> What to work on
Print the lines of the data, starting with the first, up to and including the line where "return v, [tuple(i+off" appears.

::::::::::

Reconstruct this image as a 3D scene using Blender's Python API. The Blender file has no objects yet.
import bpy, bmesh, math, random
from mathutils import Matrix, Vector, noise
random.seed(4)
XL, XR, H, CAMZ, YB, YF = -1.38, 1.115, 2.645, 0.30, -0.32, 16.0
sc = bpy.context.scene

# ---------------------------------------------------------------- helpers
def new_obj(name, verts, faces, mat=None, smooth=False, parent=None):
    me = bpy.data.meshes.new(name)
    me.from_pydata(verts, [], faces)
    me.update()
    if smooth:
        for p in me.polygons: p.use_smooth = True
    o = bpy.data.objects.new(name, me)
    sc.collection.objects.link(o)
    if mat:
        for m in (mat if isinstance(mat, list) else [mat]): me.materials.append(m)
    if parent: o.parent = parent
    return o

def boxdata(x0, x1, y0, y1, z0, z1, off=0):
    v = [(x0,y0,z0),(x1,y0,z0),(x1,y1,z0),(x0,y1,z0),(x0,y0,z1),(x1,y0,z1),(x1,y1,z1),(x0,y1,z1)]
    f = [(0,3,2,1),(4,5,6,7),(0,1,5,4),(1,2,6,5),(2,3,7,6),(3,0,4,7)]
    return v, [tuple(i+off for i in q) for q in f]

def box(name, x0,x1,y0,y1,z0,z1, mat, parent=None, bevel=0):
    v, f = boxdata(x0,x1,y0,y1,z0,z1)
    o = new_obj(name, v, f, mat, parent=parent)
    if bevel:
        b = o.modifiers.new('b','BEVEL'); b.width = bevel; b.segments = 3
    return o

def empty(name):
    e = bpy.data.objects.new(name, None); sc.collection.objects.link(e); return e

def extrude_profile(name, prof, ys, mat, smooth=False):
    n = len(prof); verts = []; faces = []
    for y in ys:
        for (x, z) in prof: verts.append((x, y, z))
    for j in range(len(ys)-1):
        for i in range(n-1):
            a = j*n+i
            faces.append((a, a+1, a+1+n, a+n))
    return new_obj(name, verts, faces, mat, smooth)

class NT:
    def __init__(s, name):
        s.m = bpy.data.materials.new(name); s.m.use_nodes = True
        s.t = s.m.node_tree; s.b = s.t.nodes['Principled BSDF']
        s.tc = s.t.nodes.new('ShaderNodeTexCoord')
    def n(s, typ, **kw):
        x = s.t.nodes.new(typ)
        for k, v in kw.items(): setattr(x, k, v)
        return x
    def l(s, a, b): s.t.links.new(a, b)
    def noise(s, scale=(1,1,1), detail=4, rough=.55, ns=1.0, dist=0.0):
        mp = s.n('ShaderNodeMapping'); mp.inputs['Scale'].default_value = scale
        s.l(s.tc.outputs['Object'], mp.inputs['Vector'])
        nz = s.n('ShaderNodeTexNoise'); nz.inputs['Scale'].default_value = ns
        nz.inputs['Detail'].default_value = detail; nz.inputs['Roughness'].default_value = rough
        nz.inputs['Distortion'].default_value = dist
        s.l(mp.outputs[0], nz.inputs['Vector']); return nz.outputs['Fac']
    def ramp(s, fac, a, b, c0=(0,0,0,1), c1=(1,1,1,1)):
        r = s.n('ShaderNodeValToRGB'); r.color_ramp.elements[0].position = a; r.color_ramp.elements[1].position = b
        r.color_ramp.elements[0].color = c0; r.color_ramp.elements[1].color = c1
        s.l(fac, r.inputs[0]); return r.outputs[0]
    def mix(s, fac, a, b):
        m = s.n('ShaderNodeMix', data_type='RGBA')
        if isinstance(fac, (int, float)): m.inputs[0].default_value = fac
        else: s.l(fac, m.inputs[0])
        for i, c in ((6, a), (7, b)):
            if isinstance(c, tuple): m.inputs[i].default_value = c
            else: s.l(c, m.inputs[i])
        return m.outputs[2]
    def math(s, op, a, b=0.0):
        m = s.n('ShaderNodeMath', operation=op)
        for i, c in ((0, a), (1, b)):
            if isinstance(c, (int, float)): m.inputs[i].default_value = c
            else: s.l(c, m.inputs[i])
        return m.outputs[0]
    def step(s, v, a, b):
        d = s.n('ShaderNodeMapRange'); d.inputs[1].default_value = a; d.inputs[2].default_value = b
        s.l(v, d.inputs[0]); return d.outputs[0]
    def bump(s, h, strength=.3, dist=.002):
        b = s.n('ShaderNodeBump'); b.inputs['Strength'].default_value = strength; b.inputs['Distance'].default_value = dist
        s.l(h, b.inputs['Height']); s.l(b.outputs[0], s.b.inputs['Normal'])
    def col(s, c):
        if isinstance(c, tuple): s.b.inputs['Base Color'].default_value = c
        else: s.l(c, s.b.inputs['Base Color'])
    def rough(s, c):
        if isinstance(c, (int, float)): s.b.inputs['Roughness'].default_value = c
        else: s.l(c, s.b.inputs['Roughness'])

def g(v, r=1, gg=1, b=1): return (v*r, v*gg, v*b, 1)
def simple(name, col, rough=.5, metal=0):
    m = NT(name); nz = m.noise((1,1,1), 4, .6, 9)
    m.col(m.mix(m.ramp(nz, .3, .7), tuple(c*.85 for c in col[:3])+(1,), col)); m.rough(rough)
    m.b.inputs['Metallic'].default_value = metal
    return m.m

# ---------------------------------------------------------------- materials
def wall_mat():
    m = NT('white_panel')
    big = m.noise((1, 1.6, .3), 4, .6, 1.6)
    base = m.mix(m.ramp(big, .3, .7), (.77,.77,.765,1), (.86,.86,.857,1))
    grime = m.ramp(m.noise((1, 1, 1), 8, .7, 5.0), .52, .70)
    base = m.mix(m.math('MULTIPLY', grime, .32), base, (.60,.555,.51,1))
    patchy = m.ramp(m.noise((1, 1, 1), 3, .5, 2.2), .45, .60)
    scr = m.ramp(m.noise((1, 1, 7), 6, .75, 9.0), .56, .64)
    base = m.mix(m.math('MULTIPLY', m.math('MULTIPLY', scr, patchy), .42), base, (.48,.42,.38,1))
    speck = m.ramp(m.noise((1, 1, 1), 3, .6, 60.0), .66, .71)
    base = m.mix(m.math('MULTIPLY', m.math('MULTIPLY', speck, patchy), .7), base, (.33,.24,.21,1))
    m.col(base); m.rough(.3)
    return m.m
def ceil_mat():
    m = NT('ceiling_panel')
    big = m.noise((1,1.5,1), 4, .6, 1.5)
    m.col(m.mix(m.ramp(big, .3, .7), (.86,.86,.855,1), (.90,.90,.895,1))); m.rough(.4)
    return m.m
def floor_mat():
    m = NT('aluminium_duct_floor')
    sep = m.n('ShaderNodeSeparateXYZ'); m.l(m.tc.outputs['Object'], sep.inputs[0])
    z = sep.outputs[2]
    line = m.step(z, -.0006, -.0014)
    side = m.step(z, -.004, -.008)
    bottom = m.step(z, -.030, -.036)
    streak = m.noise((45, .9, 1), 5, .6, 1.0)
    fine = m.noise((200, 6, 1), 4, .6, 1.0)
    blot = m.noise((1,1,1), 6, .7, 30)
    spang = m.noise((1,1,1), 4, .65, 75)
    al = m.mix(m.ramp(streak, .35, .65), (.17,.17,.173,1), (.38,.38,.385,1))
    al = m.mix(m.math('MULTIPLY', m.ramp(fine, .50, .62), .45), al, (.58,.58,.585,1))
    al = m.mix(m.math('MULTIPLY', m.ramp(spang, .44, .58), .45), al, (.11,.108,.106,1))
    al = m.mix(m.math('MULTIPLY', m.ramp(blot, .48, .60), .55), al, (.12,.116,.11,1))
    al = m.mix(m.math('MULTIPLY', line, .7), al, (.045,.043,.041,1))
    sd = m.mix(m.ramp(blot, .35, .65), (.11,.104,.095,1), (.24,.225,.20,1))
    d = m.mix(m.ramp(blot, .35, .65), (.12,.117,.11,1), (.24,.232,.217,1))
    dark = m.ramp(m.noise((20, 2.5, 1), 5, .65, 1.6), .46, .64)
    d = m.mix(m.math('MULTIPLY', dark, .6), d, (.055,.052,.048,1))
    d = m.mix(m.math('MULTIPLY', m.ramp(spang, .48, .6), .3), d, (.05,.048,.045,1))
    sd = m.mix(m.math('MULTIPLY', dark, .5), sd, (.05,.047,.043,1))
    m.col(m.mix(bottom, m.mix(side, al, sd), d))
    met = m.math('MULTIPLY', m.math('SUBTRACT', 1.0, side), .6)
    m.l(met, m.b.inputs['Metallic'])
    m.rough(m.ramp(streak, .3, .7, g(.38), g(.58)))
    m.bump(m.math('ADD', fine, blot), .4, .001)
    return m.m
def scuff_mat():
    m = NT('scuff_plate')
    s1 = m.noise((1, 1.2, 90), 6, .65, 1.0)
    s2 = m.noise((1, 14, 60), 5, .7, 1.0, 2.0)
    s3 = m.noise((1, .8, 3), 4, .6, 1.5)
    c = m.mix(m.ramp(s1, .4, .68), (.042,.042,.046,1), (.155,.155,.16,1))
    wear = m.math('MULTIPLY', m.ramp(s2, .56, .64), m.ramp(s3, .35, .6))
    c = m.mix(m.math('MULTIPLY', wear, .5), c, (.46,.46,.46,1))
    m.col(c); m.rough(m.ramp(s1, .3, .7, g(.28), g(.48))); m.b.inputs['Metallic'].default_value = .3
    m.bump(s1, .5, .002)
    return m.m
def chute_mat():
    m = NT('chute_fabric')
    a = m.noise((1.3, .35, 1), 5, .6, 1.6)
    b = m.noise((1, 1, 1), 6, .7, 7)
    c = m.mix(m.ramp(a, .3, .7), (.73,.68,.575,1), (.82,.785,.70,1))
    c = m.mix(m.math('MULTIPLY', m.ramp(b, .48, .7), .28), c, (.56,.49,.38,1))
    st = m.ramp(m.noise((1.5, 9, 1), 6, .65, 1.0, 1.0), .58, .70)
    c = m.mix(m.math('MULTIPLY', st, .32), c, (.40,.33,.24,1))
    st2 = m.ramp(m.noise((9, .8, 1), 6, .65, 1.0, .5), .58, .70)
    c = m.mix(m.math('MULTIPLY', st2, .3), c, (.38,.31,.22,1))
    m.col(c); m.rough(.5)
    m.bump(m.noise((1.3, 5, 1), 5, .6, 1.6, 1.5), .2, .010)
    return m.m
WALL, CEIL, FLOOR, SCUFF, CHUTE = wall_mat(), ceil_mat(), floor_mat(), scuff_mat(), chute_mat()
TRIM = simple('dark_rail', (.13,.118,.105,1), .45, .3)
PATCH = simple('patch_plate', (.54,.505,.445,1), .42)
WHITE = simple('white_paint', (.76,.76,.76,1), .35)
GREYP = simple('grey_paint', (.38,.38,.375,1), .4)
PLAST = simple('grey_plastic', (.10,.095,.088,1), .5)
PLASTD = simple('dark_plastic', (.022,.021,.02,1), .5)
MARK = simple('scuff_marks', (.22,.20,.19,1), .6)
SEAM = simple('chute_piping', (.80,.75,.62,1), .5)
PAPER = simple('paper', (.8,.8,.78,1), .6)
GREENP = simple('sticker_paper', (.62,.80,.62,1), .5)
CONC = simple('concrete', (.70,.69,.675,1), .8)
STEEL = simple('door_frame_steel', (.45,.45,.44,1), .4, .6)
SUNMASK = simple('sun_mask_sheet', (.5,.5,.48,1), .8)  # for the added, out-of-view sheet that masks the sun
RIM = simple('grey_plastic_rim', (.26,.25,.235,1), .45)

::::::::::

> In response
Reconstruct this image as a 3D scene using Blender's Python API. The Blender file has no objects yet.
import bpy, bmesh, math, random
from mathutils import Matrix, Vector, noise
random.seed(4)
XL, XR, H, CAMZ, YB, YF = -1.38, 1.115, 2.645, 0.30, -0.32, 16.0
sc = bpy.context.scene

# ---------------------------------------------------------------- helpers
def new_obj(name, verts, faces, mat=None, smooth=False, parent=None):
    me = bpy.data.meshes.new(name)
    me.from_pydata(verts, [], faces)
    me.update()
    if smooth:
        for p in me.polygons: p.use_smooth = True
    o = bpy.data.objects.new(name, me)
    sc.collection.objects.link(o)
    if mat:
        for m in (mat if isinstance(mat, list) else [mat]): me.materials.append(m)
    if parent: o.parent = parent
    return o

def boxdata(x0, x1, y0, y1, z0, z1, off=0):
    v = [(x0,y0,z0),(x1,y0,z0),(x1,y1,z0),(x0,y1,z0),(x0,y0,z1),(x1,y0,z1),(x1,y1,z1),(x0,y1,z1)]
    f = [(0,3,2,1),(4,5,6,7),(0,1,5,4),(1,2,6,5),(2,3,7,6),(3,0,4,7)]
    return v, [tuple(i+off for i in q) for q in f]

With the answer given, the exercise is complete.